Wednesday, September 27, 2017

Skin&Earth | Lights



It's an ambitious move to create a concept record that lives in a fictional universe but is meant for mainstream consumption on this planet, especially when creative complexities overpower the record on its face. Dramatic story lines, overwrought characters, and songwriting contexts are revealed through social media posts and music videos at most, oftentimes leaving the concepts behind concept albums far too vague to digest before they're abandoned partway through a promotional cycle. Required of successful concept album creators are the willingness to immerse themselves into their fictional world completely and the determination to see the project through.

This being said, it's understandable why it was quite a shock to the system when singer-songwriter Lights, a charmingly low-maintenance synthpop artist who has inched herself closer to mainstream pop over the past decade, unveiled her fourth studio album through an intensive illustrated Instagram scavenger hunt earlier this year. Written from the perspective of a mirroring protagonist, Skin&Earth is an escapist pop project that is a derivative of an accompanying self-written, self-illustrated comic book series of the same name. In short, the six-part series follows a young girl in search of happiness in a wasteland nation.

And the record opens with a skydive into the thick of it, quite literally.
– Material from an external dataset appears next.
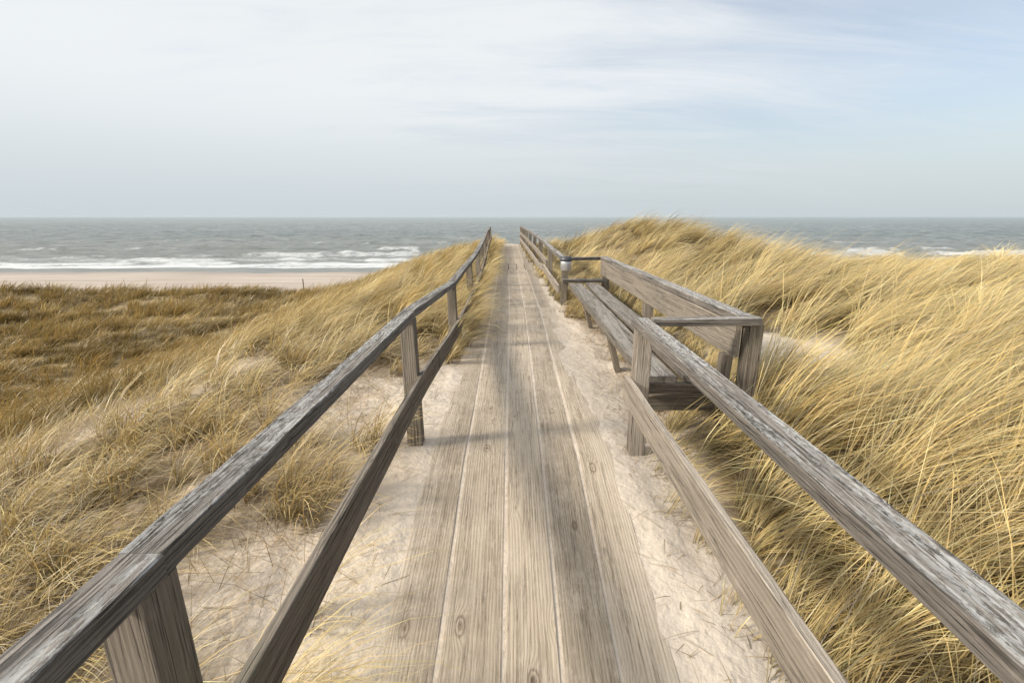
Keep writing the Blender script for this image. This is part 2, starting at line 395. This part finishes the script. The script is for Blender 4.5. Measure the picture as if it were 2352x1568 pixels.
def gpost(x,y,top,x0=None,y0=None,w=.085,d=.085,mat=M_plankD,nm='post'):
    x0=x if x0 is None else x0; y0=y if y0 is None else y0
    g=float(terrain(x0,y0)); single([(x0,y0,g-.2),(x,y,top)],w,d,nm,mat,BN,up=(0,1,0))
gpost(1.283,2.51,-.556,w=.075,d=.09,mat=M_plankD)
gpost(1.215,2.64,-.757,x0=1.185,w=.05,d=.08)
gpost(1.27,4.45,-.57); gpost(1.25,6.46,-.57); gpost(.70,6.44,-.575)
for y in (3.75,5.1):
    gpost(.77,y,-.893,x0=.92,y0=y+.05,w=.045,d=.06,nm='leg'); 
    gpost(1.1,y,-.893,w=.05,d=.06,nm='leg')
B=Buf(); beam(B,[(.765,2.62,-.912),(.765,6.25,-.912)],.025,.04); beam(B,[(1.09,2.62,-.912),(1.09,6.25,-.912)],.025,.04); fin(B,'seat_frame',M_plankD,BN)

# ---------------------------------------------------------------- right far railing
RY=[6.5,8.35,10.3,14.5,21.8]; RX=[.685,.65,.60,.52,.38]; RZ=[-.555,-.53,-.475,-.455,-.46]
rx=lambda y: float(np.interp(y,RY,RX)); rz=lambda y: float(np.interp(y,RY,RZ))
R3=empty('railing',label='grey wooden railing with three rails down to the beach access',category='railing',group='railings along the boardwalk')
B=Buf(); beam(B,[(rx(t),t,rz(t)) for t in np.arange(6.5,21.9,1.2)],.08,.05,jit=.002); fin(B,'top_rail',M_railR,R3)
B=Buf(); beam(B,[(rx(t)-.05,t,rz(t)-.26) for t in np.arange(8.4,21.9,1.2)],.028,.10); fin(B,'middle_rail',M_plank,R3)
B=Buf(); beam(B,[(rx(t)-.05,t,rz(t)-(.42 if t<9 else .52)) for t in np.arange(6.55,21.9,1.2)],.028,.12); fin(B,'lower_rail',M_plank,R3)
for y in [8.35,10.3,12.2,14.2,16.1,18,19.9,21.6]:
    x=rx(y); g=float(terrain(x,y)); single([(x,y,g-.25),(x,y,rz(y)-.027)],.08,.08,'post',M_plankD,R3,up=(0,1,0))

# ---------------------------------------------------------------- ashtray bin
def lathe(name,prof,n,cx,cy,mat,parent):
    v=[];f=[]
    for r,z in prof:
        for k in range(n):
            a=2*math.pi*k/n; v.append((cx+r*math.cos(a),cy+r*math.sin(a),z))
    for i in range(len(prof)-1):
        for k in range(n): f.append((i*n+k,i*n+(k+1)%n,(i+1)*n+(k+1)%n,(i+1)*n+k))
    m=bpy.data.meshes.new(name); m.from_pydata(v,[],f); m.update()
    m.polygons.foreach_set('use_smooth',[True]*len(f))
    return obj(name,m,mat,parent)
def metal(name,c,ro):
    N=NT(name); P=N.n('ShaderNodeTexCoord').outputs['Object']
    nn=N.noise(P,30,4)
    b=N.n('ShaderNodeBsdfPrincipled'); N.set(b.inputs['Base Color'],N.mix(nn,c,tuple(x*.75 for x in c[:3])+(1,))); b.inputs['Metallic'].default_value=.7
    N.set(b.inputs['Roughness'],N.mr(nn,0,1,ro-.1,ro+.15)); N.t.links.new(b.outputs[0],N.out.inputs[0]); return N.m
BI=empty('ashtray',label='small round metal ashtray bin hung on the bench post',category='bin')
cx_,cy_=.70,6.32
lathe('body',[(.001,-.69),(.062,-.69),(.068,-.685),(.070,-.60),(.070,-.555),(.065,-.555),(.060,-.64),(.001,-.64)],28,cx_,cy_,metal('galvanised_metal',C(.70,.70,.71),.4),BI)
lathe('lid',[(.073,-.573),(.076,-.571),(.076,-.545),(.068,-.520),(.001,-.512)],28,cx_,cy_,metal('dark_metal',C(.13,.13,.14),.5),BI)
MP=Buf(); g=float(terrain(-10.6,24.5)); beam(MP,[(-10.6,24.5,g-.2),(-10.6,24.5,g+.80)],.05,.05,up=(0,1,0),taper=.85)
fin(MP,'marker_post',M_plankD,label='slim wooden marker post standing in the dune grass',category='post')

# ---------------------------------------------------------------- grass
def make_blades(bx,by,L,phi,th0,th1,w,cb,ct,lift=0):
    n=len(bx); K=5
    z=terrain(bx,by)-.01+lift
    p=np.stack([bx,by,z],-1); cs=[p]
    for k in range(K-1):
        s=(k+.5)/(K-1); th=th0+th1*s**1.2
        th=np.minimum(th,2.1)
        dr=np.stack([np.sin(th)*np.cos(phi),np.sin(th)*np.sin(phi),np.cos(th)],-1)
        p=p+dr*(L/(K-1))[:,None]; cs.append(p)
    tw=phi+math.pi/2+rng.uniform(-.7,.7,n)
    sd=np.stack([np.cos(tw),np.sin(tw),rng.uniform(-.3,.3,n)],-1)
    V=np.zeros((n,9,3)); CC=np.zeros((n,9,4)); CC[...,3]=1
    wk=[.9,1,.85,.55]
    for k in range(4):
        o=sd*(w*.5*wk[k])[:,None]; V[:,2*k]=cs[k]-o; V[:,2*k+1]=cs[k]+o
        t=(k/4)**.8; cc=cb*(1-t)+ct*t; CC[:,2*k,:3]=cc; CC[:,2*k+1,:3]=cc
    V[:,8]=cs[4]; CC[:,8,:3]=ct
    return V,CC
def grass_obj(name,parts,mat,**kw):
    V=np.concatenate([a for a,_ in parts]); CC=np.concatenate([b for _,b in parts]); n=len(V)
    F=np.array([0,1,3,2,2,3,5,4,4,5,7,6,6,7,8])
    lo=(F[None]+np.arange(n)[:,None]*9).ravel(); tot=np.tile([4,4,4,3],n)
    m=bpy.data.meshes.new(name)
    v=V.reshape(-1,3)
    m.vertices.add(len(v)); m.vertices.foreach_set('co',v.astype(np.float32).ravel())
    m.loops.add(len(lo)); m.loops.foreach_set('vertex_index',lo.astype(np.int32))
    st=np.concatenate([[0],np.cumsum(tot)[:-1]]).astype(np.int32)
    m.polygons.add(len(tot)); m.polygons.foreach_set('loop_start',st)
    m.polygons.foreach_set('use_smooth',np.ones(len(tot),bool)); m.update(calc_edges=True)
    a=m.color_attributes.new('col','FLOAT_COLOR','POINT'); a.data.foreach_set('color',np.clip(CC,0,.96).astype(np.float32).ravel())
    print('BLADES',name,n)
    return obj(name,m,mat,**kw)
def grass_mat():
    N=NT('marram_grass')
    c=N.n('ShaderNodeAttribute',attribute_name='col').outputs['Color']
    b=N.n('ShaderNodeBsdfPrincipled'); N.set(b.inputs['Base Color'],c); b.inputs['Roughness'].default_value=.42; b.inputs['Specular IOR Level'].default_value=.45
    t=N.n('ShaderNodeBsdfTranslucent'); N.set(t.inputs[0],c)
    mx=N.n('ShaderNodeMixShader'); mx.inputs[0].default_value=.20
    N.t.links.new(b.outputs[0],mx.inputs[1]); N.t.links.new(t.outputs[0],mx.inputs[2]); N.t.links.new(mx.outputs[0],N.out.inputs[0]); return N.m
MG=grass_mat()
def dens(r): return np.where(r<3,2000,2000*(3/np.maximum(r,3))**1.10)
BT=50
cxs=[];cys=[]
edges=np.concatenate([np.arange(.3,4,.2),np.geomspace(4,38,60)])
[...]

Opening track "Skydiving" pulsates under Lights' tumbling vocal runs: "You said to me, 'Get a little unruly. No guts, no glory.' You got me skydiving," she sings as she plummets head-first into her make-believe dystopia. Although most of the record's tracks can exist independent of the comics' storyboard and pull towards mainstream appeal, the album as a whole does act as a product of the series' adventurous story arc. And to much surprise, the approach works because the record shares the comics' sense of adventure and optimism – and luckily, optimism isn't out of character for Lights.

The pick-me-up anthem, a staple of her craft, isn't entirely abandoned amid her comic books' underdog story. Though carrying a tempo change that makes for an awkward disconnect between its verses and its triumphant choruses, "Giants" best reconciles what she's known for and what she wants Skin&Earth to be. But in separating herself from her character, even if slightly, she is able to produce tracks that she may not have before. Never before one for a straightforward love track, she makes just that with "Kicks," a bright track that adheres to current electronic dance music. She also lets the clicking high-hats and darker synths roll on the album's ode to making history, "We Were Here."
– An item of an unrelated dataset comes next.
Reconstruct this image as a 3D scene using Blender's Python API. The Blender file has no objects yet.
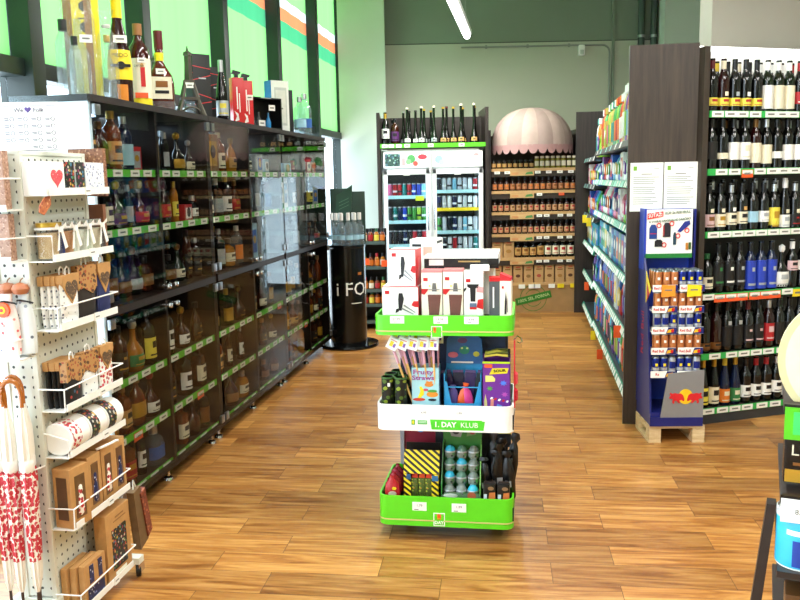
EXPO = 0.08; SKY = 7.0; LAMP = 48
import bpy, bmesh, math, random
from mathutils import Vector, Matrix
random.seed(7)
PI = math.pi
SC = bpy.context.scene
COL = SC.collection
R = math.radians

# ------------------------------------------------------------------ colours and materials
def lin(c):
    if isinstance(c, str):
        c = c.lstrip('#'); c = [int(c[i:i+2], 16) / 255 for i in (0, 2, 4)]
    return tuple(((x / 12.92) if x <= .04045 else ((x + .055) / 1.055) ** 2.4) for x in c)

_M = {}
def mat(col, rough=.5, metal=0., var=.08, scale=30., bump=0., emit=0., spec=.5, coat=0., stretch=None, trans=0.):
    key = (str(col), rough, metal, var, scale, bump, emit, spec, coat, stretch, trans)
    if key in _M: return _M[key]
    m = bpy.data.materials.new('paint_%d' % len(_M)); m.use_nodes = True
    nt = m.node_tree; b = nt.nodes['Principled BSDF']
    rgb = lin(col)
    b.inputs['Roughness'].default_value = rough; b.inputs['Metallic'].default_value = metal
    b.inputs['Specular IOR Level'].default_value = spec; b.inputs['Coat Weight'].default_value = coat
    if trans: b.inputs['Transmission Weight'].default_value = trans
    b.inputs['Base Color'].default_value = (*rgb, 1)
    if var or bump:
        tc = nt.nodes.new('ShaderNodeTexCoord'); no = nt.nodes.new('ShaderNodeTexNoise')
        no.inputs['Scale'].default_value = scale; no.inputs['Detail'].default_value = 3
        src = tc.outputs['Object']
        if stretch:
            mp = nt.nodes.new('ShaderNodeMapping'); mp.inputs['Scale'].default_value = stretch
            nt.links.new(src, mp.inputs[0]); src = mp.outputs[0]
        nt.links.new(src, no.inputs['Vector'])
        if var:
            mx = nt.nodes.new('ShaderNodeMix'); mx.data_type = 'RGBA'
            mx.inputs['A'].default_value = (*[max(0, x * (1 - 2 * var)) for x in rgb], 1)
            mx.inputs['B'].default_value = (*[min(1, x * (1 + 2 * var)) for x in rgb], 1)
            nt.links.new(no.outputs['Fac'], mx.inputs['Factor']); nt.links.new(mx.outputs['Result'], b.inputs['Base Color'])
        if bump:
            bp = nt.nodes.new('ShaderNodeBump'); bp.inputs['Strength'].default_value = bump; bp.inputs['Distance'].default_value = .002
            nt.links.new(no.outputs['Fac'], bp.inputs['Height']); nt.links.new(bp.outputs[0], b.inputs['Normal'])
    if emit:
        b.inputs['Emission Color'].default_value = (*rgb, 1); b.inputs['Emission Strength'].default_value = emit
    _M[key] = m; return m

def new_mat(name):
    m = bpy.data.materials.new(name); m.use_nodes = True
    nt = m.node_tree
    for n in list(nt.nodes): nt.nodes.remove(n)
    out = nt.nodes.new('ShaderNodeOutputMaterial')
    return m, nt, out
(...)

Oh, and speaking of being en vogue, Lights now sits at the cool kids' table, banking behind-the-scenes collaborations to bend her sound towards a few different variants of glistening, radio-pleasing pop without becoming gimmicky or redundant. After having scored writing and production credits on Katy Perry's latest album, Purity Ring's Corin Roddick claims responsibility for the dancing tropical drums and groovy synths on Lights' trendiest track to date, "Until the Light." Meanwhile, Josh Dun steps away from Twenty One Pilots to drum on "Savage," a surprisingly bitter track with alternative rock undertones, and Big Data produces the jolting "Moonshine."

Packed with current production and melodic songwriting but embedded in the story board of a comic book series, Skin&Earth was wedged in a strange position from the beginning. Lights' goals seem to head in opposite directions: She aims not only to unleash her most accessible record to her biggest audience reach, but also to burrow into an existing niche audience that will purchase and adore both the comics and the record. And she happily dances the fine line between those goals throughout the album, creating 14 enjoyable tracks that can take dual meanings and provide equal entertainment to committed fans and casual listeners alike.

Skin&Earth is available now under Warner Bros. Records.